After pulling out of the U.S., some Chinese companies may seek to relist elsewhere, with Hong Kong or mainland China being the top choices, say corporate lawyers in Greater China. “The idea is that the markets here understand the China story better and therefore will hopefully assign a higher valuation to the stocks,” Mark Lehmkuhler, a partner at Davis Polk in Hong Kong, told Reuters. Most of the recent transactions have been management-led buyouts, but cheap share prices have also led to several private equity deals. For example, a Carlyle Group-led consortium bought Focus Media Holding for $3.7 billion, marking the largest ever private equity deal in China. A host of law firms advised on the purchase in August last year of the display advertising company, including Simpson Thacher & Bartlett, Fried, Frank, Harris, Shriver & Jacobsen, Skadden, Arps, Slate, Meagher & Flom, Weil, Gotshal & Manges, Kirkland & Ellis, Sullivan & Cromwell and China’s Zhong Lun Law Firm.

The companies delisting from the U.S. may face similar regulatory scrutiny should they choose to go public in Hong Kong. The territory’s accounting and legal community is examining the issue of whether Hong Kong-listed Chinese companies are subject to China’s state secret rules. In the case brought against it by the SFC, Ernst & Young is facing a tricky decision - either comply with the SFC’s request and risk a possible breach of China’s state secrecy laws, or suffer a regulatory backlash in Hong Kong. This case marks the first instance of an accounting firm being taken to court in Hong Kong over China’s state secrets law, and will set a precedent for similar cases in the future.

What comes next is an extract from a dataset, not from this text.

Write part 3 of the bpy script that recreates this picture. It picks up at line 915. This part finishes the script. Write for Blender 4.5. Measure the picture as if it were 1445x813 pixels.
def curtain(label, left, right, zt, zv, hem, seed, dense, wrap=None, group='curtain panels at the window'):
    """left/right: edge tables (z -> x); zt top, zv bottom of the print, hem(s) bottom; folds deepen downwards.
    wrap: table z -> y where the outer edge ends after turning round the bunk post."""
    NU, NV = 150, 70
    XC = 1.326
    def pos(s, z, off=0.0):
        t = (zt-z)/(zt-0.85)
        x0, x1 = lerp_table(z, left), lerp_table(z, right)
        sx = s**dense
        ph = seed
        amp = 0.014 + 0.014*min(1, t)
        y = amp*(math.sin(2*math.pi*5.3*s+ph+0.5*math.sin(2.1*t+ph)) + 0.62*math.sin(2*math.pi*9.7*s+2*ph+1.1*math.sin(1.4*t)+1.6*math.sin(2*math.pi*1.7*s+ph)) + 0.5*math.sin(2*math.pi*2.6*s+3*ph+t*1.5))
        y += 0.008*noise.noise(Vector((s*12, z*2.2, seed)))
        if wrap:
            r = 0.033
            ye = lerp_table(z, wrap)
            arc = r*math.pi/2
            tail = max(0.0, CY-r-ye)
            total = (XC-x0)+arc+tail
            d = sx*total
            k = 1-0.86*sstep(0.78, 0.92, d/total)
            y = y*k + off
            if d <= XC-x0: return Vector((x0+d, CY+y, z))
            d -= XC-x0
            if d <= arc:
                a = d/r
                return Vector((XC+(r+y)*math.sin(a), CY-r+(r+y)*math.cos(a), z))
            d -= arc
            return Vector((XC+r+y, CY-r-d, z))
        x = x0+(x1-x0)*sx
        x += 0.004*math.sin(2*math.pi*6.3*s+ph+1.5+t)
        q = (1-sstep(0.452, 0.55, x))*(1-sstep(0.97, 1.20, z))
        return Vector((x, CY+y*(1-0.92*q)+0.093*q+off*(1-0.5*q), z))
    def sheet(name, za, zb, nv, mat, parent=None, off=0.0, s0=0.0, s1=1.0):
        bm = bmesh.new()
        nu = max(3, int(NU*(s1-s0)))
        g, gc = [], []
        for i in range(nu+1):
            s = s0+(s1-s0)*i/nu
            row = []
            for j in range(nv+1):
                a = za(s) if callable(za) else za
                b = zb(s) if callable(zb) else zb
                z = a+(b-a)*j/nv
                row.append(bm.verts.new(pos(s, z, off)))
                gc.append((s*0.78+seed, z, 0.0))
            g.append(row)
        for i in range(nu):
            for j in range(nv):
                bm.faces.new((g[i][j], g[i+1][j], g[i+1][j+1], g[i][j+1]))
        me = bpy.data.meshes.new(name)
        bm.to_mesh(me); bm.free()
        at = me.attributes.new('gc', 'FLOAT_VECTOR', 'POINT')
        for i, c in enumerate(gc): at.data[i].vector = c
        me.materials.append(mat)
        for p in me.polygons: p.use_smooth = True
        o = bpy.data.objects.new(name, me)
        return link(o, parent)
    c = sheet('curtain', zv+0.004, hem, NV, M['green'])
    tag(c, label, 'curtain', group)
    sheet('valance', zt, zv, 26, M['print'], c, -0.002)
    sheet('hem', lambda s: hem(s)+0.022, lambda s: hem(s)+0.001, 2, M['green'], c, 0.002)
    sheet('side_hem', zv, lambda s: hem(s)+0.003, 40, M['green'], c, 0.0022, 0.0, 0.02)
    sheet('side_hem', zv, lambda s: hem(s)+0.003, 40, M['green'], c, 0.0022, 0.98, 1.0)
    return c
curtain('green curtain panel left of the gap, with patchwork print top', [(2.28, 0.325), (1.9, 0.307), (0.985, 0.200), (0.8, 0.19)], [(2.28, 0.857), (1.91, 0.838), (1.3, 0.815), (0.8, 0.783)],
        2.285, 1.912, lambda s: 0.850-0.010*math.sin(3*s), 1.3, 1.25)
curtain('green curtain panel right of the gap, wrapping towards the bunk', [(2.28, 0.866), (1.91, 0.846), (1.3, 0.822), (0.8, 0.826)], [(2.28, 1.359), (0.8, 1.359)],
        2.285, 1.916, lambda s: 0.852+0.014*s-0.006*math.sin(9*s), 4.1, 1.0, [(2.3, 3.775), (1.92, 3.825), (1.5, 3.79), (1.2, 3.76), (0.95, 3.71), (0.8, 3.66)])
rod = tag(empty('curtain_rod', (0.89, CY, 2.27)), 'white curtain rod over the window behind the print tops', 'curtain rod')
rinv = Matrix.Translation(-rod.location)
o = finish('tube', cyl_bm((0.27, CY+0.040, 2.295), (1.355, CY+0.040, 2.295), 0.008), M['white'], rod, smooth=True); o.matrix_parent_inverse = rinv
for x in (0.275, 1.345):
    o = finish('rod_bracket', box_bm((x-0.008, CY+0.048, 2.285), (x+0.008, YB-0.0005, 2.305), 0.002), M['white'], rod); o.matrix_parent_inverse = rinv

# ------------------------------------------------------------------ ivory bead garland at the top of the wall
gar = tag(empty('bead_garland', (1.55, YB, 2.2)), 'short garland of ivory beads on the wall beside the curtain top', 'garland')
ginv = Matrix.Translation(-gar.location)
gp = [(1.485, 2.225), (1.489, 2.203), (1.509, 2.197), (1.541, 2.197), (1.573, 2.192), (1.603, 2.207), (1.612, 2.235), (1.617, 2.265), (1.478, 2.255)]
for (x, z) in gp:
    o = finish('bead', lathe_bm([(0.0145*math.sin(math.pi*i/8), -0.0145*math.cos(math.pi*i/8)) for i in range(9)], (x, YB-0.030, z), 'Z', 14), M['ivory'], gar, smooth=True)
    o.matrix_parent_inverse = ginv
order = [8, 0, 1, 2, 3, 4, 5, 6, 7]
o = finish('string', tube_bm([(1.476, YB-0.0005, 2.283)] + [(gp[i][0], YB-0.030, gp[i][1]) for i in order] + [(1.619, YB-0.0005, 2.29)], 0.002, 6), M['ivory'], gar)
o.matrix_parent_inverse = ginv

The SFC has ordered Ernst & Young to hand over its audit records for Standard Water Ltd, a Chinese water treatment company, on the grounds that “accounting and audit working papers relating to private companies applying for listing in Hong Kong must be capable of being produced either directly to the SFC, or via the relevant mainland authority under the standing arrangements for cooperation,” according to an SFC statement.

For its part, Ernst & Young claims that the papers are held in China, and the country’s state secrecy laws prohibit the firm from disclosing these documents to the SFC. “State secrecy laws are often invoked by [mainland Chinese] companies as the reason for not responding to SFC enquiries. This is at odds with the expectations of transparency in regulated markets like Hong Kong’s,” Tom Fyfe, a partner at Simmons & Simmons, told Reuters. The Hong Kong High Court is set to rule in March whether Ernst & Young must hand over the papers to the SFC.

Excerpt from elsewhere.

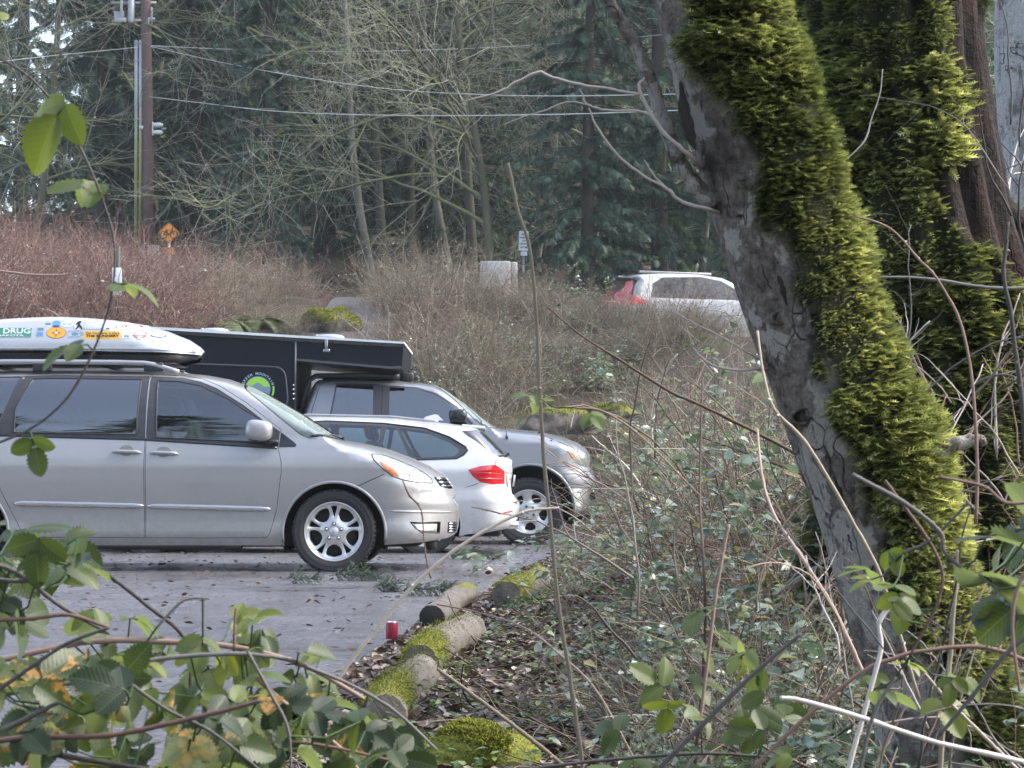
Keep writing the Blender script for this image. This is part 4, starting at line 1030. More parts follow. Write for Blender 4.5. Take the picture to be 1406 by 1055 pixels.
# ================================================================== black camper
M_campskin = simple("black camper siding", (0.007, 0.009, 0.015), 0.5, var=0.2, vs=4, spec=0.18)
M_camptop = simple("white camper roof edge", (0.62, 0.66, 0.66), 0.4)
def build_camper():
    Yn = 25.95; Yc = 27.0; hw = Yc - Yn
    root = (P(320, 560, Yn)[0], Yc, P(320, 590, Yn)[2])
    m = pxmap(Yn, root)
    cp = thing("truck_camper", "black slide-in camper with a green mountain emblem, sitting on the pickup truck", "camper", root)
    def prism(mb, poly, y0, y1, mi=0, bev=0.0):
        q = np.asarray(poly); v, f = cdt(q)
        mb.add(np.stack([v[:, 0], np.full(len(v), y0), v[:, 1]], 1), [f], mi=mi)
        mb.add(np.stack([v[:, 0], np.full(len(v), y1), v[:, 1]], 1), [f[:, ::-1]], mi=mi)
        k = len(q); i = np.arange(k); j = np.roll(i, -1)
        ar = np.sum(q[:, 0] * np.roll(q[:, 1], -1) - np.roll(q[:, 0], -1) * q[:, 1])
        a = np.stack([q[:, 0], np.full(k, y0), q[:, 1]], 1); b = np.stack([q[:, 0], np.full(k, y1), q[:, 1]], 1)
        F = np.stack([i, i + k, j + k, j], 1)
        mb.add(np.concatenate([a, b]), [F if ar < 0 else F[:, ::-1]], mi=mi)
    mb = MB(); prism(mb, m([(150, 592), (150, 449), (250, 454.6), (405.5, 463.5), (405.5, 562), (402, 592)]), -hw, hw)
    prism(mb, m([(405.9, 463.5), (554, 472.2), (552, 503.4), (537, 505), (405.9, 494.4)]), -hw, hw); mb.build("shell", M_campskin, cp, smooth=False, attrs=False)
    tp = MB(); prism(tp, m([(148, 448.6), (148, 445.4), (250, 451.2), (405, 460.8), (555.5, 469.6), (555.5, 472.4), (405, 464), (250, 455)]), -hw - 0.015, hw + 0.015); tp.build("roof", M_camptop, cp, smooth=False, attrs=False)
    ex = MB(); prism(ex, m([(148, 450), (250, 455.8), (405, 464.8), (555.8, 473), (555.8, 477.6), (405, 469), (250, 460), (148, 454)]), -hw - 0.02, -hw - 0.002, 0); ex.build("edge_extrusion", M_gloss, cp, smooth=False, attrs=False)
    # lines: door outline, corner trim
    ln = MB()
    dl = roundpoly(m([(200, 497.4), (391, 504.6), (396.5, 560), (200, 560)]), 0.13, 6); dl = np.vstack([dl, dl[:1]])
    V = np.stack([dl[:, 0], np.full(len(dl), -hw - 0.002), dl[:, 1]], 1); v, f = tubes(V[None], np.full((1, len(V)), 0.011), 6); ln.add(v, f)
    ln.build("side_panel_trim", M_rail2, cp, attrs=False)
    l2 = MB(); box(l2, (*[m([(405.6, 500)])[0, 0]], -hw - 0.004, m([(405, 515)])[0, 1]), (0.02, 0.016, 0.82)); 
    for y in (529, 535, 541, 548): lathe(l2, [(0.012, 0.0), (0.01, -0.008), (0.001, -0.01)], (m([(403, y)])[0, 0], -hw - 0.006, m([(403, y)])[0, 1]), 8, mi=1)
    l2.build("corner_trim", [M_rail2, M_chrome], cp, attrs=False)
    un = MB(); prism(un, m([(407, 492.6), (537, 503.6), (551, 502.4), (551, 505), (537, 506.6), (407, 495.6)]), -hw - 0.003, hw + 0.003); un.build("overhang_rim", M_rail2, cp, smooth=False, attrs=False)
    lt = MB(); a, b = m([(448.2, 467)])[0], m([(448.5, 482)])[0]
    box(lt, ((a[0] + b[0]) / 2, -hw - 0.03, (a[1] + b[1]) / 2), (0.036, 0.02, 0.13), bev=0.006); box(lt, (b[0], -hw - 0.03, b[1]), (0.085, 0.024, 0.04), bev=0.008); lt.build("latch", M_chrome2, cp, attrs=False)
    for px, py, w in ((283, 452, 0.34), (445.5, 461, 0.36)):
        c = m([(px, py)])[0]; vb = MB(); loft_blob(vb, (c[0], -0.25, c[1] + 0.02), (w, w, 0.10), p=2.6, seg=(20, 10)); box(vb, (c[0] - w * 0.42, -0.35, c[1] + 0.045), (0.03, 0.05, 0.03)); vb.build("roof_vent", M_vent, cp, attrs=False)
    # emblem
    C0 = m([(354, 534.5)])[0]; s = 1 / 117.3; y = -hw - 0.006
    em = MB(); mats = [K['lime'], K['slate'], K['pale'], K['navy']]
    def flat(poly, mi, dy):
        q = C0 + np.asarray(poly) * s; v, f = cdt(q); em.add(np.stack([v[:, 0], np.full(len(v), y - dy), v[:, 1]], 1), [f], mi=mi)
    flat(ell(0, 0, 18.6, 18.6, 48), 3, 0.0)
    flat(ell(0, 0, 17, 17, 48), 0, 0.001)
    up = [(-16.7, 3), (-12, 6), (-7.5, 4.6), (-2, 8.4), (1.2, 9), (5, 6), (9, 3), (13, 3.6), (16.8, 2.4)]
    lowa = [(16.9 * math.cos(a), 16.9 * math.sin(a)) for a in np.linspace(0.05, -PI - 0.1, 26)]
    flat(up + lowa[1:-1], 1, 0.002)
    flat([(6.5, -5.5), (12, -9.6), (11, -11), (5.8, -6.8)], 0, 0.003)
    flat([(23 * math.cos(a), 23 * math.sin(a)) for a in np.linspace(0.18, -0.42, 8)] + [(20.5 * math.cos(a), 20.5 * math.sin(a)) for a in np.linspace(-0.42, 0.18, 8)], 0, 0.001)
    txt = "GREEN MOUNTAIN"
    for i, ch in enumerate(txt):
        if ch == ' ': continue
        a = rad(158 - i * (158 - 20) / (len(txt) - 1)); v, f = text2d(ch, 4.6, 0.02)
        t = a - PI / 2; q = np.stack([v[:, 0] * math.cos(t) - v[:, 1] * math.sin(t), v[:, 0] * math.sin(t) + v[:, 1] * math.cos(t)], 1) + 21.3 * np.array([math.cos(a), math.sin(a)])
        q = C0 + q * s; em.add(np.stack([q[:, 0], np.full(len(q), y - 0.001), q[:, 1]], 1), [f], mi=2)
    em.build("emblem", mats, cp, smooth=False, attrs=False)
    return cp
M_rail2 = simple("dark grey trim", (0.07, 0.075, 0.085), 0.4, metal=0.2)
M_vent = simple("grey roof vent", (0.30, 0.33, 0.36), 0.35)
CAMPER = build_camper()

# ================================================================== white SUV up on the road
def build_suv(ground_z):
    Y0 = 45.0
    root = tuple(np.append(P(832, 480, Y0)[:2], ground_z + 0.07))
    su = thing("suv", "white sport utility vehicle with tall red tail lights, stopped on the road above the bank", "suv", root, rad(20))
    L, H = 4.5, 1.68
    o = np.array([(0.10, 0.32), (0.0, 0.45), (-0.02, 0.75), (0.04, 0.95), (0.10, 1.02), (0.28, 1.36), (0.40, 1.46), (0.30, 1.53), (0.24, 1.56), (0.5, 1.62), (1.0, 1.67), (1.7, 1.68), (2.3, 1.62), (2.7, 1.45), (3.25, 1.08), (3.9, 1.0), (4.35, 0.88), (4.48, 0.7), (4.48, 0.4), (4.4, 0.28)])
    sh = Shell(o, W=[(0.2, 0.86), (0.5, 0.92), (0.85, 0.93), (1.02, 0.90), (1.35, 0.76), (1.68, 0.62)], ht=[(0, 0.08), (0.4, 0.06), (2.3, 0.08), (3, 0.08), (3.6, 0.15), (4.5, 0.2)], df=[(0, 0.45), (0.9, 0.5), (1.1, 0.3), (1.7, 0.3)], dr=[(0, 0.22), (1.0, 0.22), (1.7, 0.25)])
    arc = lambda cx: [(cx + 0.38 * math.cos(a), 0.36 + 0.38 * math.sin(a)) for a in np.linspace(PI + 0.1, -0.1, 20)]
    bp = np.array([(0.10, 0.325)] + arc(0.85) + arc(3.6) + [(4.395, 0.285), (4.475, 0.4), (4.475, 0.7), (4.345, 0.875), (3.9, 0.995), (3.25, 1.075), (3.16, 1.10), (2.62, 1.46), (2.3, 1.615), (1.7, 1.675), (1.0, 1.665), (0.5, 1.615), (0.25, 1.56), (0.30, 1.53), (0.43, 1.46), (0.36, 1.36), (0.22, 1.05), (0.10, 1.015), (0.045, 0.95), (-0.015, 0.75), (0.003, 0.45)])
    win = np.array([(0.62, 1.10), (0.72, 1.40), (0.95, 1.53), (1.8, 1.57), (2.25, 1.50), (2.95, 1.10)])
    lamp = np.array([(0.33, 1.46), (0.39, 1.47), (0.24, 1.14), (0.34, 1.08), (0.52, 1.04), (0.50, 0.98), (0.20, 0.93), (0.03, 0.93), (0.05, 1.0), (0.12, 1.1)])[::-1]
    mb = MB(); sh.add(mb, bp, holes=[win], sides=(-1, 1), res=0.1, edge=0.06); mb.build("body", M_suv, su, use_normals=True, attrs=False)
    
    for sd in (-1, 1): mb = MB(); sh.add(mb, win, sides=(sd,), res=0.1, edge=0.06); mb.build("side_window", M_suvglass, su, use_normals=True, attrs=False)
    mb = MB(); sh.add(mb, np.array([(0.105, 1.03), (0.22, 1.055), (0.36, 1.365), (0.43, 1.455), (0.30, 1.525), (0.395, 1.46), (0.285, 1.365)]), sides=(-1, 1), res=0.05); mb.build("tailgate_window", M_gloss, su, use_normals=True, attrs=False)
    for sd in (-1, 1):
        mb = MB(); sh.add(mb, lamp, off=0.012, sides=(sd,), res=0.05, edge=0.04); mb.build("tail_light", M_red2, su, use_normals=True, attrs=False)
    mb = MB(); sh.add(mb, np.array([(0.30, 1.555), (0.5, 1.60), (1.0, 1.625), (1.7, 1.64), (2.2, 1.60), (2.3, 1.617), (1.7, 1.677), (1.0, 1.667), (0.5, 1.617), (0.26, 1.562)]), off=0.006, sides=(-1, 1), res=0.08, edge=0.05); mb.build('roof_panel', M_pillar, su, use_normals=True, attrs=False)
    mb = MB(); box(mb, (1.3, -0.55, 1.645), (1.6, 0.04, 0.05), bev=0.01); box(mb, (1.3, 0.55, 1.645), (1.6, 0.04, 0.04), bev=0.01); mb.build("roof_rail", M_rail, su, attrs=False)
    mb = MB(); box(mb, (0.0, 0, 0.86), (0.03, 0.5, 0.12)); mb.build("number_plate", M_plate, su, attrs=False)
    mb = MB(); box(mb, (0.0, 0, 0.45), (0.06, 1.5, 0.16), bev=0.02); box(mb, (2.2, 0, 0.35), (3.9, 1.4, 0.14)); mb.build("underbody", M_under, su, attrs=False)
    w = make_wheel(su, 0.35, 0.24, 0.22, 'plain')
    put_wheels(su, w, [(0.85, -0.80, 0.35, 0), (3.6, -0.80, 0.35, 0), (0.85, 0.80, 0.35, 1), (3.6, 0.80, 0.35, 1)])
    return su
M_suvglass = glassmat("dark car glass", (0.08, 0.09, 0.1), 1.4, 0, 0.9)
M_suv = paint("pale silver paint", (0.25, 0.26, 0.275), 0.2, 0.35)
M_red2 = simple("bright red lens", (0.62, 0.03, 0.05), 0.15, coat=0.8)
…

Ernst & Young is not alone in encountering problems with China’s state secret rules. In November 2011, KPMG resigned as auditor of China High Precision Automation Group (CHPAG), after finding discrepancies in the company’s figures. CHPAG announced that it could not provide the information due to the state secret laws. As a result, the SFC suspended trading of CHPAG shares on the Stock Exchange of Hong Kong in August last year.

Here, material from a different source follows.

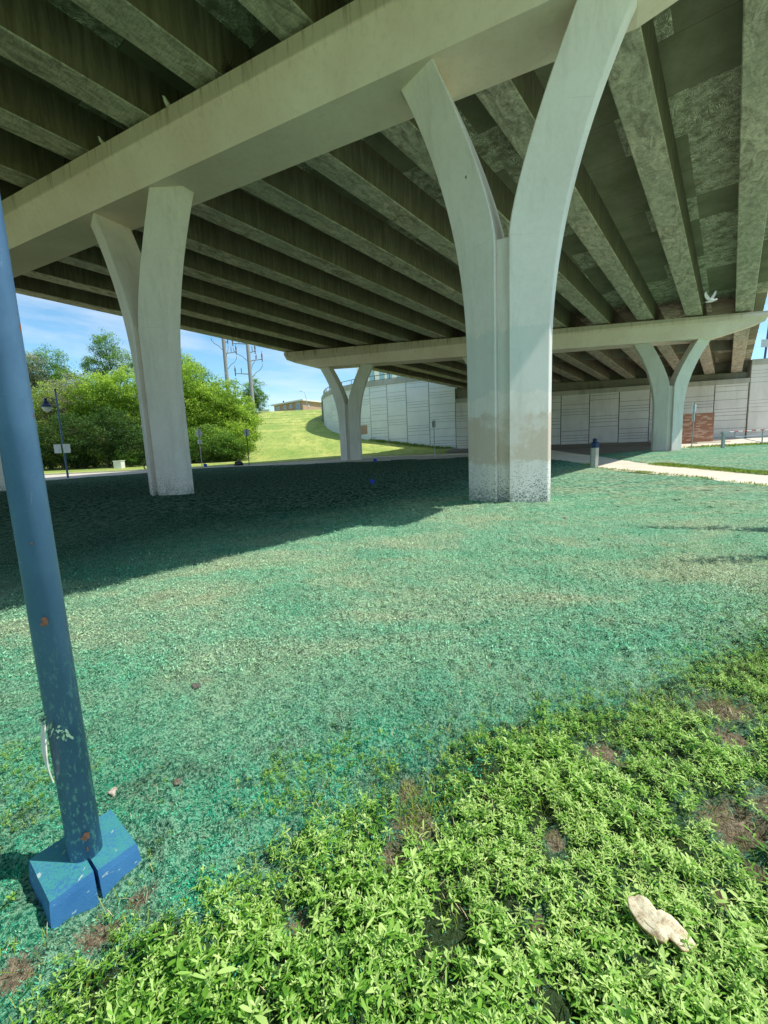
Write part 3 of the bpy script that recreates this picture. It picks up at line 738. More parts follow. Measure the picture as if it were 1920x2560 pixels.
# painted patch on the wall
pt = MB(); a = np.array([-3.42, 69.26, 0]); d = np.array([LW[4][0]-LW[5][0], LW[4][1]-LW[5][1], 0]); d /= np.linalg.norm(d); nn = np.array([d[1], -d[0], 0]); nn = nn if nn[1] < 0 else -nn
a = np.array(LW[5]+(0,))+d*.25+nn*.012; b = a+d*2.1
pt.prism([tuple(a+np.array([0, 0, 3.3])), tuple(b+np.array([0, 0, 3.45])), tuple(b+np.array([0, 0, 4.75])), tuple(a+np.array([0, 0, 4.75]))],
         [tuple(p_+nn*.004) for p_ in (a+np.array([0, 0, 3.3]), b+np.array([0, 0, 3.45]), b+np.array([0, 0, 4.75]), a+np.array([0, 0, 4.75]))])
pt.build('tan_paint_patch', plain('tan_paint', (.46, .30, .22), .8), lw)

# guard rails
def railing(path, z, h, label, picket=.35, name='guard_rail', post_every=6):
    root = thing(name, (path[0][0], path[0][1], z), label, 'railing')
    mb = MB(); mb.tube([(x, y, z+h) for x, y in path], .045, 6); mb.tube([(x, y, z+.12) for x, y in path], .03, 6); mb.build('rail', M['darkmetal'], root)
    k = 0
    for i in range(len(path)-1):
        a = np.array(path[i]); b = np.array(path[i+1]); L_ = np.linalg.norm(b-a); n_ = max(1, int(L_/picket))
        for j in range(n_):
            p = a+(b-a)*j/n_; r = .045 if k % post_every == 0 else .014
            if k % post_every == 0:
                q = MB(); q.box((p[0]-r, p[1]-r, z), (p[0]+r, p[1]+r, z+h)); q.build('post', M['darkmetal'], root)
            else: q = MB(); q.box((p[0]-r, p[1]-r, z+.12), (p[0]+r, p[1]+r, z+h)); q.build('picket', M['grey'], root)
            k += 1
    return root
railing([(x+.15, y+.25) for x, y in LW[:12]], 10.98, .75, 'dark metal guard rail along the top of the curved white wall', .38)
bx, by = 44.6, 52.2
railing([(bx, by), (bx-.2, by-.9), (bx+.4, by-1.3), (bx+1.6, by-1.6), (bx+2.9, by-1.7)], 9.39, .75, 'small curved balcony railing on top of the right wing wall', .22, 'balcony_railing', 5)

# ------------------------------------------------------------------ lamp posts
def lamp_post(x, y, label, h=6.2, r0=.064, r1=.05, arm_dir=-1, signs=True, group='blue park lamp posts', detail=True, zrot=0):
    z = tz(x, y); root = thing('lamp_post', (x, y, z), label, 'lamp post', group, zrot)
    cr, sr = math.cos(zrot), math.sin(zrot)
    W = lambda a, b, c: (x+a*cr-b*sr, y+a*sr+b*cr, z+c)
    mb = MB(); mb.tube([W(0, 0, -.1), W(0, 0, h*.5), W(0, 0, h)], [r0, (r0+r1)/2, r1], 24 if detail else 10); mb.build('pole', M['blue'], root, smooth=False)
    root.children[-1].data.polygons.foreach_set('use_smooth', [len(p.vertices) == 4 for p in root.children[-1].data.polygons])
    mb = MB(); mb.lathe([(r1+.02, 0), (r1+.02, .05), (.01, .12)], W(0, 0, h), 10); mb.build('finial', M['navy'], root)
    A = arm_dir; mb = MB(); pts = [W(A*r1, 0, h-.65), W(A*.3, 0, h-.55), W(A*.6, 0, h-.48), W(A*.78, 0, h-.52)]
    mb.tube(pts, .03, 8); mb.tube([W(A*r1, 0, h-.95), W(A*.35, 0, h-.60)], .02, 6); mb.build('bracket', M['navy'], root)
    mb = MB(); c = W(A*.78, 0, h-1.25)
    mb.lathe([(.05, .75), (.10, .70), (.10, .56), (.16, .50), (.20, .36), (.36, .20), (.38, .14), (.30, .13)], c, 18)
    sh = mb.build('lamp_shade', M['navy'], root)
    mb = MB(); mb.lathe([(.28, .13), (.28, .02), (.22, -.12), (.10, -.19), (.01, -.20)], c, 18); mb.build('globe', M['glasslamp'], root, smooth=True)
    return root, W
far_lamp, W = lamp_post(-23.1, 32.9, 'distant blue lamp post by the sunlit road with white sign backs halfway up', 6.3, .075, .055, -1, detail=False)
for s in (-1, 1):
    mb = MB(); c = W(s*.33-.05, 0, 2.2); mb.box((c[0]-.26, c[1]-.10, c[2]-.34), (c[0]+.26, c[1]-.08, c[2]+.30)); mb.build('sign_plate', M['white'], far_lamp)
PX, PY = -1.205, 1.51
near_lamp, W = lamp_post(PX, PY, 'large close blue lamp post with chipped paint, standing in a cracked square base cover', 5.6, .0555, .050, -1)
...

The Hong Kong High Court’s decision should provide some guidance on the validity of China’s state secrecy laws in Hong Kong. Meanwhile, the standoff between the U.S. and China’s regulators should continue to hurt investor confidence in Chinese public companies, edging more of them to privatise. Hong Kong and China-based lawyers – especially at U.S. firms – can expect to handle more such transactions down the year. Accountants and businesspeople also will closely follow the dispute. One thing is sure – the different communities are hoping the regulators reach a consensus swiftly.